EXERCISE AIM —
Each entry that follows must be output without any deviation.

****

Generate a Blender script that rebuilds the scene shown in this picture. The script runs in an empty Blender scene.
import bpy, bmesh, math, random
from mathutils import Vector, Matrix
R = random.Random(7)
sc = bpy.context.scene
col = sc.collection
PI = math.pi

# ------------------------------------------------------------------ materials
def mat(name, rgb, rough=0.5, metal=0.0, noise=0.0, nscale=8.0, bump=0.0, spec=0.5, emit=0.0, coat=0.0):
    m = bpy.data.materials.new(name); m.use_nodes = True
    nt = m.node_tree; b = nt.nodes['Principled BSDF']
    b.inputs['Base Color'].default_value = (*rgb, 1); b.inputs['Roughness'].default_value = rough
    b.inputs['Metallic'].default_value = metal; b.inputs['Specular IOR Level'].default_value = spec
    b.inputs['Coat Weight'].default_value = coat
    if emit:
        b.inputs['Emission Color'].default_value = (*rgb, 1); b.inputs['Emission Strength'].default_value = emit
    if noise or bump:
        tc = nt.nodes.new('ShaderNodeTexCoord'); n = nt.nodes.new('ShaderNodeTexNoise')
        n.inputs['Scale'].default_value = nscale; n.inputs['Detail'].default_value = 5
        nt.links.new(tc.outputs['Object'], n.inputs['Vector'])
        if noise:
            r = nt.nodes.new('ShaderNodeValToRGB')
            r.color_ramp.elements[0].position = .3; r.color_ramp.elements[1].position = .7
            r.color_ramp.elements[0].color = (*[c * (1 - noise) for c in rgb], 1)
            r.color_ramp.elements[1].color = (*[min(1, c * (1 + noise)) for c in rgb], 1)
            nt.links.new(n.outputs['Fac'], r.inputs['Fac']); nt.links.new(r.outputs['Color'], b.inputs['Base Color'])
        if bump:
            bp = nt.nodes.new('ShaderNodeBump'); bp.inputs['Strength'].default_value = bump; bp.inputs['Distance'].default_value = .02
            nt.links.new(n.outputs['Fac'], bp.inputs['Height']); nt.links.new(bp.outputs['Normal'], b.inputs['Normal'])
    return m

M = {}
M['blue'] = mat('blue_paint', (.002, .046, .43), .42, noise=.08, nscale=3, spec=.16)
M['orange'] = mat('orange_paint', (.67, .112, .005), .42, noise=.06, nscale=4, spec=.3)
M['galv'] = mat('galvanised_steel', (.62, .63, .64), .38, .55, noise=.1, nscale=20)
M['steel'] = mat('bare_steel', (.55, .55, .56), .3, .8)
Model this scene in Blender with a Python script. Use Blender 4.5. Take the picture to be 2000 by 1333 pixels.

****

THE RESPONSE —
Generate a Blender script that rebuilds the scene shown in this picture. The script runs in an empty Blender scene.
import bpy, bmesh, math, random
from mathutils import Vector, Matrix
R = random.Random(7)
sc = bpy.context.scene
col = sc.collection
PI = math.pi

# ------------------------------------------------------------------ materials
def mat(name, rgb, rough=0.5, metal=0.0, noise=0.0, nscale=8.0, bump=0.0, spec=0.5, emit=0.0, coat=0.0):
    m = bpy.data.materials.new(name); m.use_nodes = True
    nt = m.node_tree; b = nt.nodes['Principled BSDF']
    b.inputs['Base Color'].default_value = (*rgb, 1); b.inputs['Roughness'].default_value = rough
    b.inputs['Metallic'].default_value = metal; b.inputs['Specular IOR Level'].default_value = spec
    b.inputs['Coat Weight'].default_value = coat
    if emit:
        b.inputs['Emission Color'].default_value = (*rgb, 1); b.inputs['Emission Strength'].default_value = emit
    if noise or bump:
        tc = nt.nodes.new('ShaderNodeTexCoord'); n = nt.nodes.new('ShaderNodeTexNoise')
        n.inputs['Scale'].default_value = nscale; n.inputs['Detail'].default_value = 5
        nt.links.new(tc.outputs['Object'], n.inputs['Vector'])
        if noise:
            r = nt.nodes.new('ShaderNodeValToRGB')
            r.color_ramp.elements[0].position = .3; r.color_ramp.elements[1].position = .7
            r.color_ramp.elements[0].color = (*[c * (1 - noise) for c in rgb], 1)
            r.color_ramp.elements[1].color = (*[min(1, c * (1 + noise)) for c in rgb], 1)
            nt.links.new(n.outputs['Fac'], r.inputs['Fac']); nt.links.new(r.outputs['Color'], b.inputs['Base Color'])
        if bump:
            bp = nt.nodes.new('ShaderNodeBump'); bp.inputs['Strength'].default_value = bump; bp.inputs['Distance'].default_value = .02
            nt.links.new(n.outputs['Fac'], bp.inputs['Height']); nt.links.new(bp.outputs['Normal'], b.inputs['Normal'])
    return m

M = {}
M['blue'] = mat('blue_paint', (.002, .046, .43), .42, noise=.08, nscale=3, spec=.16)
M['orange'] = mat('orange_paint', (.67, .112, .005), .42, noise=.06, nscale=4, spec=.3)
M['galv'] = mat('galvanised_steel', (.62, .63, .64), .38, .55, noise=.1, nscale=20)
M['steel'] = mat('bare_steel', (.55, .55, .56), .3, .8)
Model this scene in Blender with a Python script. Use Blender 4.5. Take the picture to be 2000 by 1333 pixels.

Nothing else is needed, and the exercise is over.